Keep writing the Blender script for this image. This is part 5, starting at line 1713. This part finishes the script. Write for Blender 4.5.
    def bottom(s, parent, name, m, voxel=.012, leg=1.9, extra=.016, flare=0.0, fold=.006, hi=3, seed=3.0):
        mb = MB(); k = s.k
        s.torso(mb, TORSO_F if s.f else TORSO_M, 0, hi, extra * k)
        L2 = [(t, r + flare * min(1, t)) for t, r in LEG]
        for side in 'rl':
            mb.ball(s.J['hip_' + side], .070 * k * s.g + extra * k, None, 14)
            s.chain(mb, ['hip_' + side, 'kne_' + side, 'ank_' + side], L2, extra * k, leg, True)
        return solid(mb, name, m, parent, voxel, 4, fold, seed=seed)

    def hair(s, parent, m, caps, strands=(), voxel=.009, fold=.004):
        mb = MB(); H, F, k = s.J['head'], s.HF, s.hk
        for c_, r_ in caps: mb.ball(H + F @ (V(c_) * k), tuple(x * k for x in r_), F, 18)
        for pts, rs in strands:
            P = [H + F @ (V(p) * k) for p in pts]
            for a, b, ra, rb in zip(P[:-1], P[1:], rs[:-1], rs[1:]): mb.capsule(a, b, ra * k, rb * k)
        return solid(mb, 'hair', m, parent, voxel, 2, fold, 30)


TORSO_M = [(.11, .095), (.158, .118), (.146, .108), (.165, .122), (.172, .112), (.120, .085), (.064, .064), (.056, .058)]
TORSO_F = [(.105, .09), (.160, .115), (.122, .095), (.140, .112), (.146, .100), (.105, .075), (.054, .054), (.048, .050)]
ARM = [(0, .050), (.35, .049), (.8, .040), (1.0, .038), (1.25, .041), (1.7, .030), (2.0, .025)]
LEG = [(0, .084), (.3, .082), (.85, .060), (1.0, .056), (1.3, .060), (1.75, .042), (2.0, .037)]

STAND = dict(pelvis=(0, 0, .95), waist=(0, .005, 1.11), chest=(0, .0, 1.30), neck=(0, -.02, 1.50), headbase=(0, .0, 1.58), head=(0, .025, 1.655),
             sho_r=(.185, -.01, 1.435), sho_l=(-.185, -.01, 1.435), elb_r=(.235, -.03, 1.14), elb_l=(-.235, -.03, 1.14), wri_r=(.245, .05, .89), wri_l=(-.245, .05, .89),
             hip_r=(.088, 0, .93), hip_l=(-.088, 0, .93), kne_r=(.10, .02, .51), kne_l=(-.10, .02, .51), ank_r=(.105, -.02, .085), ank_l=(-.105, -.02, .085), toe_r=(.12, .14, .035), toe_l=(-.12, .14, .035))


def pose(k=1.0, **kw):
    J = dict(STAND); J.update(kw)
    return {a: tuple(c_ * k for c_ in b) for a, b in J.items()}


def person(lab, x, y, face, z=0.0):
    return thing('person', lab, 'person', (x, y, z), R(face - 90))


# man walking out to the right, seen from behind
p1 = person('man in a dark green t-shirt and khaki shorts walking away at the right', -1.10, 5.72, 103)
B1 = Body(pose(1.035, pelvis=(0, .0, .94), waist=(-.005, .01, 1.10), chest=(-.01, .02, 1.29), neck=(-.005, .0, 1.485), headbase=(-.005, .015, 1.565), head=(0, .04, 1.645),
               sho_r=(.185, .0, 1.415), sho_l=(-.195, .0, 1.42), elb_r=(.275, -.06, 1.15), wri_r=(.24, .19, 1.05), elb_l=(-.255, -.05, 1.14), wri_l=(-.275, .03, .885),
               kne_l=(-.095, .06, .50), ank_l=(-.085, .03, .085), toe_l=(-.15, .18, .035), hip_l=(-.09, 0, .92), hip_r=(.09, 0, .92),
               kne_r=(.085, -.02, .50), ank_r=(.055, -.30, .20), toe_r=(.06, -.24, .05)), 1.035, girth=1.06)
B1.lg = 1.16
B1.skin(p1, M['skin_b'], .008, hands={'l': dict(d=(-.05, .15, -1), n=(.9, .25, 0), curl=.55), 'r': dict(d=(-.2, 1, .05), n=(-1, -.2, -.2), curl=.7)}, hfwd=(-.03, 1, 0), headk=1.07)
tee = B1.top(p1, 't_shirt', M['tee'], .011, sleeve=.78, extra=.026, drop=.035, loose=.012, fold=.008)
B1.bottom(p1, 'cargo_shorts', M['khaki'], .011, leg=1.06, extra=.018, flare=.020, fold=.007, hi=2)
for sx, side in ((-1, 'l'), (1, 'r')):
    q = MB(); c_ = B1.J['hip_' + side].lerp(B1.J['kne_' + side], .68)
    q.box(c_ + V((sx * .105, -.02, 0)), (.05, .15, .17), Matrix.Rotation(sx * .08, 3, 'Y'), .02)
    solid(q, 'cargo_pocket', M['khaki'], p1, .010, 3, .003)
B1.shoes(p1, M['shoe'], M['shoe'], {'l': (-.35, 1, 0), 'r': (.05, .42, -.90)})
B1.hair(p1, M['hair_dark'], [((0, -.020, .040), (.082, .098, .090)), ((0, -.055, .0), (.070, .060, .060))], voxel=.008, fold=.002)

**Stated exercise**
Transcribe the entire listing above precisely.

**Written solution**
Keep writing the Blender script for this image. This is part 5, starting at line 1713. This part finishes the script. Write for Blender 4.5.
    def bottom(s, parent, name, m, voxel=.012, leg=1.9, extra=.016, flare=0.0, fold=.006, hi=3, seed=3.0):
        mb = MB(); k = s.k
        s.torso(mb, TORSO_F if s.f else TORSO_M, 0, hi, extra * k)
        L2 = [(t, r + flare * min(1, t)) for t, r in LEG]
        for side in 'rl':
            mb.ball(s.J['hip_' + side], .070 * k * s.g + extra * k, None, 14)
            s.chain(mb, ['hip_' + side, 'kne_' + side, 'ank_' + side], L2, extra * k, leg, True)
        return solid(mb, name, m, parent, voxel, 4, fold, seed=seed)

    def hair(s, parent, m, caps, strands=(), voxel=.009, fold=.004):
        mb = MB(); H, F, k = s.J['head'], s.HF, s.hk
        for c_, r_ in caps: mb.ball(H + F @ (V(c_) * k), tuple(x * k for x in r_), F, 18)
        for pts, rs in strands:
            P = [H + F @ (V(p) * k) for p in pts]
            for a, b, ra, rb in zip(P[:-1], P[1:], rs[:-1], rs[1:]): mb.capsule(a, b, ra * k, rb * k)
        return solid(mb, 'hair', m, parent, voxel, 2, fold, 30)


TORSO_M = [(.11, .095), (.158, .118), (.146, .108), (.165, .122), (.172, .112), (.120, .085), (.064, .064), (.056, .058)]
TORSO_F = [(.105, .09), (.160, .115), (.122, .095), (.140, .112), (.146, .100), (.105, .075), (.054, .054), (.048, .050)]
ARM = [(0, .050), (.35, .049), (.8, .040), (1.0, .038), (1.25, .041), (1.7, .030), (2.0, .025)]
LEG = [(0, .084), (.3, .082), (.85, .060), (1.0, .056), (1.3, .060), (1.75, .042), (2.0, .037)]

STAND = dict(pelvis=(0, 0, .95), waist=(0, .005, 1.11), chest=(0, .0, 1.30), neck=(0, -.02, 1.50), headbase=(0, .0, 1.58), head=(0, .025, 1.655),
             sho_r=(.185, -.01, 1.435), sho_l=(-.185, -.01, 1.435), elb_r=(.235, -.03, 1.14), elb_l=(-.235, -.03, 1.14), wri_r=(.245, .05, .89), wri_l=(-.245, .05, .89),
             hip_r=(.088, 0, .93), hip_l=(-.088, 0, .93), kne_r=(.10, .02, .51), kne_l=(-.10, .02, .51), ank_r=(.105, -.02, .085), ank_l=(-.105, -.02, .085), toe_r=(.12, .14, .035), toe_l=(-.12, .14, .035))


def pose(k=1.0, **kw):
    J = dict(STAND); J.update(kw)
    return {a: tuple(c_ * k for c_ in b) for a, b in J.items()}


def person(lab, x, y, face, z=0.0):
    return thing('person', lab, 'person', (x, y, z), R(face - 90))


# man walking out to the right, seen from behind
p1 = person('man in a dark green t-shirt and khaki shorts walking away at the right', -1.10, 5.72, 103)
B1 = Body(pose(1.035, pelvis=(0, .0, .94), waist=(-.005, .01, 1.10), chest=(-.01, .02, 1.29), neck=(-.005, .0, 1.485), headbase=(-.005, .015, 1.565), head=(0, .04, 1.645),
               sho_r=(.185, .0, 1.415), sho_l=(-.195, .0, 1.42), elb_r=(.275, -.06, 1.15), wri_r=(.24, .19, 1.05), elb_l=(-.255, -.05, 1.14), wri_l=(-.275, .03, .885),
               kne_l=(-.095, .06, .50), ank_l=(-.085, .03, .085), toe_l=(-.15, .18, .035), hip_l=(-.09, 0, .92), hip_r=(.09, 0, .92),
               kne_r=(.085, -.02, .50), ank_r=(.055, -.30, .20), toe_r=(.06, -.24, .05)), 1.035, girth=1.06)
B1.lg = 1.16
B1.skin(p1, M['skin_b'], .008, hands={'l': dict(d=(-.05, .15, -1), n=(.9, .25, 0), curl=.55), 'r': dict(d=(-.2, 1, .05), n=(-1, -.2, -.2), curl=.7)}, hfwd=(-.03, 1, 0), headk=1.07)
tee = B1.top(p1, 't_shirt', M['tee'], .011, sleeve=.78, extra=.026, drop=.035, loose=.012, fold=.008)
B1.bottom(p1, 'cargo_shorts', M['khaki'], .011, leg=1.06, extra=.018, flare=.020, fold=.007, hi=2)
for sx, side in ((-1, 'l'), (1, 'r')):
    q = MB(); c_ = B1.J['hip_' + side].lerp(B1.J['kne_' + side], .68)
    q.box(c_ + V((sx * .105, -.02, 0)), (.05, .15, .17), Matrix.Rotation(sx * .08, 3, 'Y'), .02)
    solid(q, 'cargo_pocket', M['khaki'], p1, .010, 3, .003)
B1.shoes(p1, M['shoe'], M['shoe'], {'l': (-.35, 1, 0), 'r': (.05, .42, -.90)})
B1.hair(p1, M['hair_dark'], [((0, -.020, .040), (.082, .098, .090)), ((0, -.055, .0), (.070, .060, .060))], voxel=.008, fold=.002)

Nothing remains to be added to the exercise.